Brief:
Transcribe only the lines from the line with "WATER_F0 = (0.0, 0.150, 0.29, 1)" through the line with "random.seed(7)", exactly, counting both of those lines as part of the stretch.

Provided material:
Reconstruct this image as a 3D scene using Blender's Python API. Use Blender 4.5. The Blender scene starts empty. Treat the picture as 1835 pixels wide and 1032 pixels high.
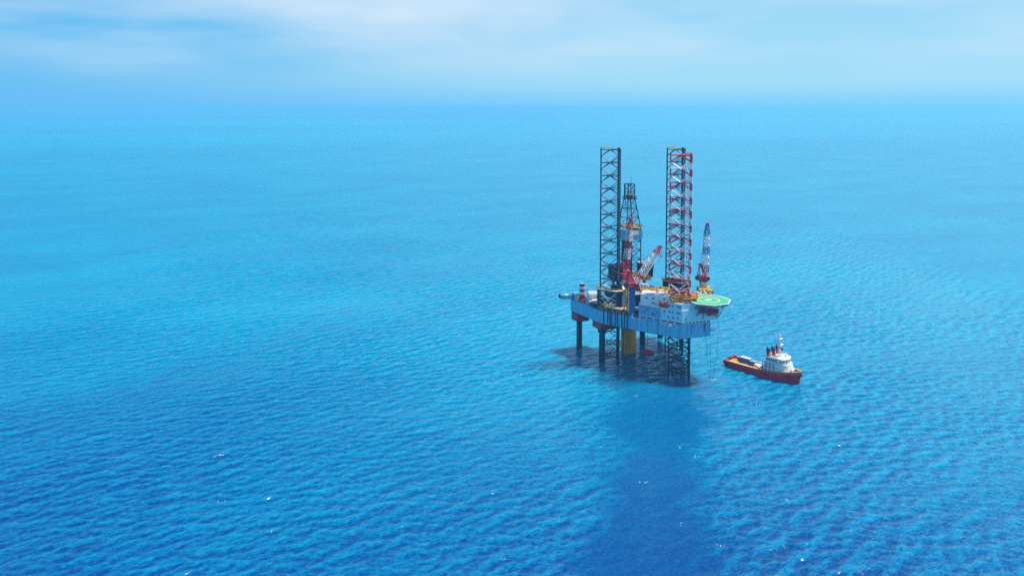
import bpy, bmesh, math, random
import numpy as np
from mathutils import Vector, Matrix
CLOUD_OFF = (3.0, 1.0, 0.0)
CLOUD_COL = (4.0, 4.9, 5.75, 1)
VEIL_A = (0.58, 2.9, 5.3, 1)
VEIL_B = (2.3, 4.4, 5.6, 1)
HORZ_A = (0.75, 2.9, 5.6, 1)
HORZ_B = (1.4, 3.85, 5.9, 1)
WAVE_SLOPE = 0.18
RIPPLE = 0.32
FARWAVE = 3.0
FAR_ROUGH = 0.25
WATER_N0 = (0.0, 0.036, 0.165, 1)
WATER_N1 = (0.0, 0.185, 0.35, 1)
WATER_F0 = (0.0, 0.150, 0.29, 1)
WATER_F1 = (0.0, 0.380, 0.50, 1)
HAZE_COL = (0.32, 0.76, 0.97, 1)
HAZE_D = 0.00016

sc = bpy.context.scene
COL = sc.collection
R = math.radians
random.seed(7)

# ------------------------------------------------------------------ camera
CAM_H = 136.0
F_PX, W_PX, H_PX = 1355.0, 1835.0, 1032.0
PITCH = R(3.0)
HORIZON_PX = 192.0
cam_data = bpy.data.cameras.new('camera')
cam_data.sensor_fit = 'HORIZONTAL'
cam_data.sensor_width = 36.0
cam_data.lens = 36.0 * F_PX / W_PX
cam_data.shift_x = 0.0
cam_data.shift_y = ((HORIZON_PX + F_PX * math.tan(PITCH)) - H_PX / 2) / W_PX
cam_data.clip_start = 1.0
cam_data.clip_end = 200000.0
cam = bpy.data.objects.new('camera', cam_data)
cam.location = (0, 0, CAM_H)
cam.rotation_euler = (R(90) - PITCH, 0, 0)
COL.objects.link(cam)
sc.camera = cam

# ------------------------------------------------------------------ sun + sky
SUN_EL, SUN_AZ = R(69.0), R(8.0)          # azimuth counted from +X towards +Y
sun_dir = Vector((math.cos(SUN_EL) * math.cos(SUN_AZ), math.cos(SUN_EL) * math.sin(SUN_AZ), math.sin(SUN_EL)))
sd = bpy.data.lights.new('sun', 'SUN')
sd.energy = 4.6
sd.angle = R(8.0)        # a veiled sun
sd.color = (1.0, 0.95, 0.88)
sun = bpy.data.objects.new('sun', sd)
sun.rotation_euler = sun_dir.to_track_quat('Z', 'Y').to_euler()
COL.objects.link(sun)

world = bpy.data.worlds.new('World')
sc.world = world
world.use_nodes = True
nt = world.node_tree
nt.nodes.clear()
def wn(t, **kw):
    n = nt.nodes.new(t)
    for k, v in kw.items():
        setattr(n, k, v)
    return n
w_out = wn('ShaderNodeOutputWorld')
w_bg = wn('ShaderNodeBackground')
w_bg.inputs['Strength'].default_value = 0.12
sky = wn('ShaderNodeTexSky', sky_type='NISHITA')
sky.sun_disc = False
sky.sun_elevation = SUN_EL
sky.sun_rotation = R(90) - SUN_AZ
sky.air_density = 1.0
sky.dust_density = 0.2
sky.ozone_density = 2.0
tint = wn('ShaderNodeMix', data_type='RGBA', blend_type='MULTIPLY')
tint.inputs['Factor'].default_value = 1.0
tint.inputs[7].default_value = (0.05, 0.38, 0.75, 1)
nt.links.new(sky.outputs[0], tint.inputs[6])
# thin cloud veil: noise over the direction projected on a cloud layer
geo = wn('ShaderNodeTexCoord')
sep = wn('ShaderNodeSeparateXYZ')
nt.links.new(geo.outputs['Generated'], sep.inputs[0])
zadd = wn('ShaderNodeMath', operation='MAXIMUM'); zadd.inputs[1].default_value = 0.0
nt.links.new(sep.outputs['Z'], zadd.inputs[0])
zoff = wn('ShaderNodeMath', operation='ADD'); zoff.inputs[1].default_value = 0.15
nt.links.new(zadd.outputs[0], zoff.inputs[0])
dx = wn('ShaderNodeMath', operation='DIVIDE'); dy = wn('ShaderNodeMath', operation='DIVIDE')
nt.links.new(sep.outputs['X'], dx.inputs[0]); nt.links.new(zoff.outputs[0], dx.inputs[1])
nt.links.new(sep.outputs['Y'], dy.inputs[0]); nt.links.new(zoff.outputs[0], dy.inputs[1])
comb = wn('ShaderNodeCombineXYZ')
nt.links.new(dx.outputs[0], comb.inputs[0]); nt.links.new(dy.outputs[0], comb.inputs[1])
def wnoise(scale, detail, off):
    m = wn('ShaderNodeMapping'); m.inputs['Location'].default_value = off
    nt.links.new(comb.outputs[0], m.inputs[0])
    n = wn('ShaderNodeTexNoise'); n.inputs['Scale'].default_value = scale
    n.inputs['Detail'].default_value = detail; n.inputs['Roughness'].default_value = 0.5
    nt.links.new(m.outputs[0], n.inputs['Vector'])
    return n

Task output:
WATER_F0 = (0.0, 0.150, 0.29, 1)
WATER_F1 = (0.0, 0.380, 0.50, 1)
HAZE_COL = (0.32, 0.76, 0.97, 1)
HAZE_D = 0.00016

sc = bpy.context.scene
COL = sc.collection
R = math.radians
random.seed(7)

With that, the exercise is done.